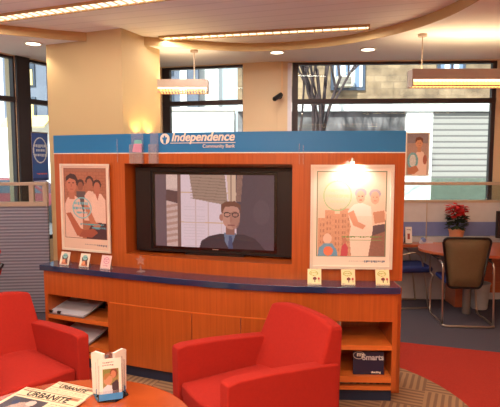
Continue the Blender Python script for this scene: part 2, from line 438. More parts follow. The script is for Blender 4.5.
struct(MB().box((-4.95, .3, ZO/2), (.2, 4.6, ZO)).build('wall_left', M['wall']))
# square column turned like the room grid, behind the left of the media unit
cx = [(-1.326, 5.28), (-2.268, 5.69), (-1.988, 6.33), (-1.046, 5.92)]
struct(MB().prism(cx, 0, ZI).build('wall_column', M['column']))

# ================================================================== MEDIA UNIT (bowed)
def F(x): return 3.44+.127*math.log(1+math.exp(-(x-.083)/.31))
def dF(x): e = math.exp(-(x-.083)/.31); return -.41*e/(1+e)
def PT(x, d):
    g = dF(x); n = Vector((-g, 1)).normalized(); return (x+n.x*d, F(x)+n.y*d)
def slab(mb, x0, x1, d0, d1, z0, z1, step=.06):
    n = max(1, int((x1-x0)/step)); X = [x0+(x1-x0)*i/n for i in range(n+1)]
    return mb.prism([PT(x, d0) for x in X]+[PT(x, d1) for x in reversed(X)], z0, z1)
unit = thing('media_unit', (0, 0, 0), 'long bowed cherry wood display unit with blue header, navy counter, drawers and open end shelves', 'display unit')
def part(name, mat, x0, x1, d0, d1, z0, z1, parent=unit, bevel=0, label=None):
    o = slab(MB(), x0, x1, d0, d1, z0, z1).build(name, M[mat], parent, bevel=bevel)
    if label: o['label'] = label
    return o
XL, XR = -1.778, 1.048
part('countertop', 'navy', -1.80, 1.06, -.005, .2, .822, .87, bevel=.004)
part('apron', 'cherry', XL, XR, .02, .04, .615, .822)
part('trim_strip', 'cherry_edge', -1.145, .60, .016, .024, .607, .616)
for a, b in ((-1.145, -.452), (-.446, -.077), (-.071, .26), (.266, .60)):
    part('door', 'cherry', a, b, .02, .04, .113, .606)
part('toe_kick', 'navy_kick', XL+.03, XR-.02, .07, .09, 0, .108)
for a, b in ((XL, XL+.03), (-1.165, -1.145), (.60, .62), (XR-.035, XR)):
    part('upright', 'cherry', a, b, .022, .44, .108 if a < 1 else .108, .822)
for a, b in ((XL+.03, -1.165), (.62, XR-.035)):
    part('shelf', 'cherry_edge', a, b, .022, .43, .405, .44)
    part('shelf', 'cherry_edge', a, b, .022, .43, .165, .21)
    part('bottom_rail', 'cherry_edge', a, b, .024, .06, .108, .135)
    part('back_board', 'cherry', a, b, .43, .445, .108, .82)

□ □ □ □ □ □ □

**Task prompt**:
Write out again, exactly, the lines from the start of the listing up to the line containing "struct(MB().prism(cx, 0, ZI).build('wall_column', M['column']))", with both ends and without pictures.

**Answer for this exercise**:
Continue the Blender Python script for this scene: part 2, from line 438. More parts follow. The script is for Blender 4.5.
struct(MB().box((-4.95, .3, ZO/2), (.2, 4.6, ZO)).build('wall_left', M['wall']))
# square column turned like the room grid, behind the left of the media unit
cx = [(-1.326, 5.28), (-2.268, 5.69), (-1.988, 6.33), (-1.046, 5.92)]
struct(MB().prism(cx, 0, ZI).build('wall_column', M['column']))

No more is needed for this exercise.